Je n'ai jamais retrouvé le goût particulier des merveilles de mon enfance. Un jour, mon oncle m'a remis la recette qu'utilisait ma grand-mère. Hélas, elle était écrite sur un drôle de papier, qui était devenu transparent et rigide avec les années et on ne lisait plus correctement. Or tout est une question de proportions... Et de tour de main, naturellement. Et de qualité de la levure. Et de temps aussi, car le temps qui passe transforme tout, y compris les merveilles.

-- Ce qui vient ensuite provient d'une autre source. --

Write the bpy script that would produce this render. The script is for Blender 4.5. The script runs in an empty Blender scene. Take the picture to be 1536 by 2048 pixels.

Cousine Jeanne est décédée la semaine passée. Dernier témoin de mon enfance, des jours insouciants et clairs de l'île de Ré, des jeux de plage, elle est partie pour de bon. Il y a quelques mois, je suis retournée à Saint-Martin. Je suis passée devant l'ancienne maison de Cousine Jeanne. Derrière le bâtiment, pointant son grand nez par dessus le mur, le vieux palmier dont l'exotisme me faisait tant rêver quand j'étais petite, m'a saluée d'un coup de palme. Je me suis souvenue alors de ce vieux jardin, du muret qui se chauffait au soleil de l'été et sur lequel nous n'en finissions pas de jouer, avec ma cousine Paule. Il y avait là, oublié, un vieux couvercle de marmite en fonte. Un jour, nous l'avons incidemment soulevé. Des fourmis s'y étaient installées... Brusquement dérangées, après un instant d'incertitude où elles coururent en tous sens pour saisir l'étendue du désastre, elles se sont saisies des larves qu'elles élevaient là et se mirent à fuir. Gênées par notre geste, finalement malencontreux, Paule et moi reposâmes délicatement le couvercle de fonte à sa place initiale, prenant grand soin de n'écraser personne. Le lendemain, la curiosité étant la plus forte, nous soulevâmes légèrement le couvercle pour voir si tout était renté dans l'ordre : personne. Elles étaient toutes parties, reine, larves et ouvrières. Je me souviens encore de l'étrange impression d'irrémédiable qui nous a alors assaillies.
C'est un peu cette impression qui m'est revenue lorsque je suis venue faire un dernier adieu à Cousine Jeanne. Elle avait son mince sourire que je lui connaissais si bien. Je retrouvais dans ses traits reposés sa bonhomie d'antan, qui me rassurait et était comme une promesse de jours de bonheur. Toutes choses aujourd'hui enfuies.